* BEGIN Information provided *

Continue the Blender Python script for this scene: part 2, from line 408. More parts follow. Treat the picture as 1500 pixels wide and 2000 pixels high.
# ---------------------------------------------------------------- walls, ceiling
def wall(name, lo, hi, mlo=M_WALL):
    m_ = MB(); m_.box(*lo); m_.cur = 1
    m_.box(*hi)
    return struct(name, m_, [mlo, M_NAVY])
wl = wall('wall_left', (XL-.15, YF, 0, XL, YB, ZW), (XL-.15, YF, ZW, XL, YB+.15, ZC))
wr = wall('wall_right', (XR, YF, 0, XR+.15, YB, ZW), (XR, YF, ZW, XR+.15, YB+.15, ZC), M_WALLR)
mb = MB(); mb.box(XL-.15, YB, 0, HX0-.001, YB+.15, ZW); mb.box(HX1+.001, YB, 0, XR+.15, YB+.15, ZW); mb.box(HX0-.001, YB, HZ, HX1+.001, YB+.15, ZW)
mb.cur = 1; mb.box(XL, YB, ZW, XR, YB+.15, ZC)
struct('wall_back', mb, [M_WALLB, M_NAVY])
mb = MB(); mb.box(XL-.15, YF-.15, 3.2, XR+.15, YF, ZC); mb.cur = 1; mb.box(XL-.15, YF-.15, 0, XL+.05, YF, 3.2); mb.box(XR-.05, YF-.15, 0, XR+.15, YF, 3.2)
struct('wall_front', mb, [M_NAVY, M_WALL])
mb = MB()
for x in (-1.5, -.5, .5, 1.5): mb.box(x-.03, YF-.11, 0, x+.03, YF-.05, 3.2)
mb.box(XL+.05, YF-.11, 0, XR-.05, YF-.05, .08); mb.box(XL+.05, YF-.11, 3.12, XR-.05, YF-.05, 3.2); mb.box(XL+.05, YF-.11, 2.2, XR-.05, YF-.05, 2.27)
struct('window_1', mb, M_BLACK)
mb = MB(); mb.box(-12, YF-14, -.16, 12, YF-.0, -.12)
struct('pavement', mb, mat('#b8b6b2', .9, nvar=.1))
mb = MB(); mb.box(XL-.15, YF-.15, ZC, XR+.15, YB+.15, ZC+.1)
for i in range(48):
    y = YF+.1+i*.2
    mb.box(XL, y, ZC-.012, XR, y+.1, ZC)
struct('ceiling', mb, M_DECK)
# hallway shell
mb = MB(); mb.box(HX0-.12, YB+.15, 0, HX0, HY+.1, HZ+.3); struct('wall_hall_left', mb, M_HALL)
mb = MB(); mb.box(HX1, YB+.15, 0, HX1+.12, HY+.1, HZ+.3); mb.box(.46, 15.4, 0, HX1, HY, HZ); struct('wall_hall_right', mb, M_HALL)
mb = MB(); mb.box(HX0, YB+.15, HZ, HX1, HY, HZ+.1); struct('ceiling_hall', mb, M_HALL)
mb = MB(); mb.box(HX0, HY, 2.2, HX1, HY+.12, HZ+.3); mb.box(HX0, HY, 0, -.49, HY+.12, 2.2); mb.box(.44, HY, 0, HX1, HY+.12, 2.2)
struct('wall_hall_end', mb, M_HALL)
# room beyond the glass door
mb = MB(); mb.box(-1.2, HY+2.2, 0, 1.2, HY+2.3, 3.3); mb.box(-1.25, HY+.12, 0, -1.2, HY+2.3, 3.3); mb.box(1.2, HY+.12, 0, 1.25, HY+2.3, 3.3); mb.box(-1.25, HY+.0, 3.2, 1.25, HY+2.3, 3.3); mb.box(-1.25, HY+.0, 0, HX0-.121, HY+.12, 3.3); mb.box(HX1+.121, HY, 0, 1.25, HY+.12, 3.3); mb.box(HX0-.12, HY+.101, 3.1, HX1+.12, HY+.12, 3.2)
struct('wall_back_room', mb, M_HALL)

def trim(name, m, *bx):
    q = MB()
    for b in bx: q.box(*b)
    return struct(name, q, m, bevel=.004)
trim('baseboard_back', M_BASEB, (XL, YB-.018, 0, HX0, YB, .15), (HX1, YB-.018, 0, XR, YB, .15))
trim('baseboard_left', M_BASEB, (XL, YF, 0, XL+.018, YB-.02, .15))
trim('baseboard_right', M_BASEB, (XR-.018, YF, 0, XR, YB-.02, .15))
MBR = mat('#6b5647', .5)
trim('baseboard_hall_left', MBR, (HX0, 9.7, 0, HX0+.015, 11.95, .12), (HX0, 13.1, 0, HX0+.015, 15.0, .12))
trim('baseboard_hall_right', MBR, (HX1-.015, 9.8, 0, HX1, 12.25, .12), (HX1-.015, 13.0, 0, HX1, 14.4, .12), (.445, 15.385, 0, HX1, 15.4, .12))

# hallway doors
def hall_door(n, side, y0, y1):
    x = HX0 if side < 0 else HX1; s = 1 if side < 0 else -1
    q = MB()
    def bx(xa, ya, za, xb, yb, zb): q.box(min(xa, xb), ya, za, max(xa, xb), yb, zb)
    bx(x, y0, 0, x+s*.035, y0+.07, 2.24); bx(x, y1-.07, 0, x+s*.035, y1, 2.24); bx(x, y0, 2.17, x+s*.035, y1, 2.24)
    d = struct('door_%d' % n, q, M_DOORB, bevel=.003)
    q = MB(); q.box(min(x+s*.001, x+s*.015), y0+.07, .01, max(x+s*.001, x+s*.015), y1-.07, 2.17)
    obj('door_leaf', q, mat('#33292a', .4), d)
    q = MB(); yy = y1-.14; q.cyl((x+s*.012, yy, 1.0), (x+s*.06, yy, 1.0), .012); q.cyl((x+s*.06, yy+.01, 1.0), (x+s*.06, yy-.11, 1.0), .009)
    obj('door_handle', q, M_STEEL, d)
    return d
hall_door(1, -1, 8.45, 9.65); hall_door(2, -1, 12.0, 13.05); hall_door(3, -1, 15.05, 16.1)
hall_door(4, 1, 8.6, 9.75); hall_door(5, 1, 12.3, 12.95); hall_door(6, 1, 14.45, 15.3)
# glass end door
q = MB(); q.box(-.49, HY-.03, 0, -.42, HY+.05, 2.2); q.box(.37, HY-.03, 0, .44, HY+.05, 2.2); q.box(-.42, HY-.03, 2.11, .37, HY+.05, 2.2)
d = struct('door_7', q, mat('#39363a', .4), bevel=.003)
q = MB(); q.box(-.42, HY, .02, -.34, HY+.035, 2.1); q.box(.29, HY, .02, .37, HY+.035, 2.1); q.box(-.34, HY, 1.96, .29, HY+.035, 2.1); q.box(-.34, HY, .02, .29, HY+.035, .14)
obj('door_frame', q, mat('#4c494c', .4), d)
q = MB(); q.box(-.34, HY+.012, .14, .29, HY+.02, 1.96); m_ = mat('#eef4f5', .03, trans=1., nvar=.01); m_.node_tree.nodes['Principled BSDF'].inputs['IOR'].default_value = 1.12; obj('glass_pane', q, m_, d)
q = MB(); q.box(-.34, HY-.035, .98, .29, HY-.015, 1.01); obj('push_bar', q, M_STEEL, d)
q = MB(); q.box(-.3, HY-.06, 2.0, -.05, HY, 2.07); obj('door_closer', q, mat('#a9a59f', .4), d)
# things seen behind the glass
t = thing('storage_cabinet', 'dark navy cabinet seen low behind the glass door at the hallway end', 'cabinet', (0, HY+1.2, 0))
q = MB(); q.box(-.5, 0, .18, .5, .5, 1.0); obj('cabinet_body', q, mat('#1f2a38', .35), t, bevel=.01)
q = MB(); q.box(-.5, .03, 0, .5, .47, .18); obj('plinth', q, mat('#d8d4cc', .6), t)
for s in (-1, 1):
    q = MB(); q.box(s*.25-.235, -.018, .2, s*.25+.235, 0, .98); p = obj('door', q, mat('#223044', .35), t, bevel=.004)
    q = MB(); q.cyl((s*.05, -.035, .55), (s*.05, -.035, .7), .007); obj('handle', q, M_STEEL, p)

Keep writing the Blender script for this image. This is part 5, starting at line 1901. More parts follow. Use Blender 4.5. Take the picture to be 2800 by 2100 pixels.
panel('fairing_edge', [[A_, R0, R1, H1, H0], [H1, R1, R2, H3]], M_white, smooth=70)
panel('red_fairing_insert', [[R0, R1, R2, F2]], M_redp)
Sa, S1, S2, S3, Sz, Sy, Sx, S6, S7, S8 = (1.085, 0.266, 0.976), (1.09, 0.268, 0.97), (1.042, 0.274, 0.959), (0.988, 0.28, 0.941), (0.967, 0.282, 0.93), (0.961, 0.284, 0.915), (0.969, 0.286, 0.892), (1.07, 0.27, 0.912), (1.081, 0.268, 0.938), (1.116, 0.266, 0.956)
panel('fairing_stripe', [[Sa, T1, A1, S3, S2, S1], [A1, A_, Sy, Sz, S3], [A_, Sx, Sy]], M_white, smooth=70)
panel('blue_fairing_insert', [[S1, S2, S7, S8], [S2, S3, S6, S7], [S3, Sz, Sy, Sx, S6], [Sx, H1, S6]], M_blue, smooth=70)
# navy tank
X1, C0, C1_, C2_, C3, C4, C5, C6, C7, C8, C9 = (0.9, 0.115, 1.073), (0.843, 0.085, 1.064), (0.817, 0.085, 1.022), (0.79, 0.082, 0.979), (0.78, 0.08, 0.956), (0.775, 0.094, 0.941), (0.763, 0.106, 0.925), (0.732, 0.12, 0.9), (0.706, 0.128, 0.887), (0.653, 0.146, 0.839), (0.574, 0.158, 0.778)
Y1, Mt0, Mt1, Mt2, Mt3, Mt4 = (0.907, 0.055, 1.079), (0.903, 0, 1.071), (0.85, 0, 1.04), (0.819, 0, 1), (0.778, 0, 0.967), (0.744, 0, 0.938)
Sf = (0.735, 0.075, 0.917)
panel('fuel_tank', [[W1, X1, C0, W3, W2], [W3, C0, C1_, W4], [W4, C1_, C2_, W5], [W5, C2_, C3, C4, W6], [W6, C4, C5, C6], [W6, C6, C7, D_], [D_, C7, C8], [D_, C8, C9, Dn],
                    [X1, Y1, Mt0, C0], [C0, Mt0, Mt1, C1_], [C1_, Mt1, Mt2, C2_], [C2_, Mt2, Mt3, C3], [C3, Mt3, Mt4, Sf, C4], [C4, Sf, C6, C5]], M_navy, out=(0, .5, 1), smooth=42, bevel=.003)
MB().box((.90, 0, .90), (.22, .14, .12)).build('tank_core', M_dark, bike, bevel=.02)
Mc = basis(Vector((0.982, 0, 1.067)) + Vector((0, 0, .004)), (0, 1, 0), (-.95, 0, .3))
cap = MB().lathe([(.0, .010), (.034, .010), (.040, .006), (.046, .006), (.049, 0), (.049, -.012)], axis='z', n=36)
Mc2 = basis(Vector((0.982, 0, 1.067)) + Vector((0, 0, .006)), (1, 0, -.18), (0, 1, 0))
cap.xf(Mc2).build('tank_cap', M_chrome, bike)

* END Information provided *

Using the material above, extract the line that contains "Keep writing the" and every line after it, exactly as given; stop at the last line.

*Written reply*:
Keep writing the Blender script for this image. This is part 5, starting at line 1901. More parts follow. Use Blender 4.5. Take the picture to be 2800 by 2100 pixels.
panel('fairing_edge', [[A_, R0, R1, H1, H0], [H1, R1, R2, H3]], M_white, smooth=70)
panel('red_fairing_insert', [[R0, R1, R2, F2]], M_redp)
Sa, S1, S2, S3, Sz, Sy, Sx, S6, S7, S8 = (1.085, 0.266, 0.976), (1.09, 0.268, 0.97), (1.042, 0.274, 0.959), (0.988, 0.28, 0.941), (0.967, 0.282, 0.93), (0.961, 0.284, 0.915), (0.969, 0.286, 0.892), (1.07, 0.27, 0.912), (1.081, 0.268, 0.938), (1.116, 0.266, 0.956)
panel('fairing_stripe', [[Sa, T1, A1, S3, S2, S1], [A1, A_, Sy, Sz, S3], [A_, Sx, Sy]], M_white, smooth=70)
panel('blue_fairing_insert', [[S1, S2, S7, S8], [S2, S3, S6, S7], [S3, Sz, Sy, Sx, S6], [Sx, H1, S6]], M_blue, smooth=70)
# navy tank
X1, C0, C1_, C2_, C3, C4, C5, C6, C7, C8, C9 = (0.9, 0.115, 1.073), (0.843, 0.085, 1.064), (0.817, 0.085, 1.022), (0.79, 0.082, 0.979), (0.78, 0.08, 0.956), (0.775, 0.094, 0.941), (0.763, 0.106, 0.925), (0.732, 0.12, 0.9), (0.706, 0.128, 0.887), (0.653, 0.146, 0.839), (0.574, 0.158, 0.778)
Y1, Mt0, Mt1, Mt2, Mt3, Mt4 = (0.907, 0.055, 1.079), (0.903, 0, 1.071), (0.85, 0, 1.04), (0.819, 0, 1), (0.778, 0, 0.967), (0.744, 0, 0.938)
Sf = (0.735, 0.075, 0.917)
panel('fuel_tank', [[W1, X1, C0, W3, W2], [W3, C0, C1_, W4], [W4, C1_, C2_, W5], [W5, C2_, C3, C4, W6], [W6, C4, C5, C6], [W6, C6, C7, D_], [D_, C7, C8], [D_, C8, C9, Dn],
                    [X1, Y1, Mt0, C0], [C0, Mt0, Mt1, C1_], [C1_, Mt1, Mt2, C2_], [C2_, Mt2, Mt3, C3], [C3, Mt3, Mt4, Sf, C4], [C4, Sf, C6, C5]], M_navy, out=(0, .5, 1), smooth=42, bevel=.003)
MB().box((.90, 0, .90), (.22, .14, .12)).build('tank_core', M_dark, bike, bevel=.02)
Mc = basis(Vector((0.982, 0, 1.067)) + Vector((0, 0, .004)), (0, 1, 0), (-.95, 0, .3))
cap = MB().lathe([(.0, .010), (.034, .010), (.040, .006), (.046, .006), (.049, 0), (.049, -.012)], axis='z', n=36)
Mc2 = basis(Vector((0.982, 0, 1.067)) + Vector((0, 0, .006)), (1, 0, -.18), (0, 1, 0))
cap.xf(Mc2).build('tank_cap', M_chrome, bike)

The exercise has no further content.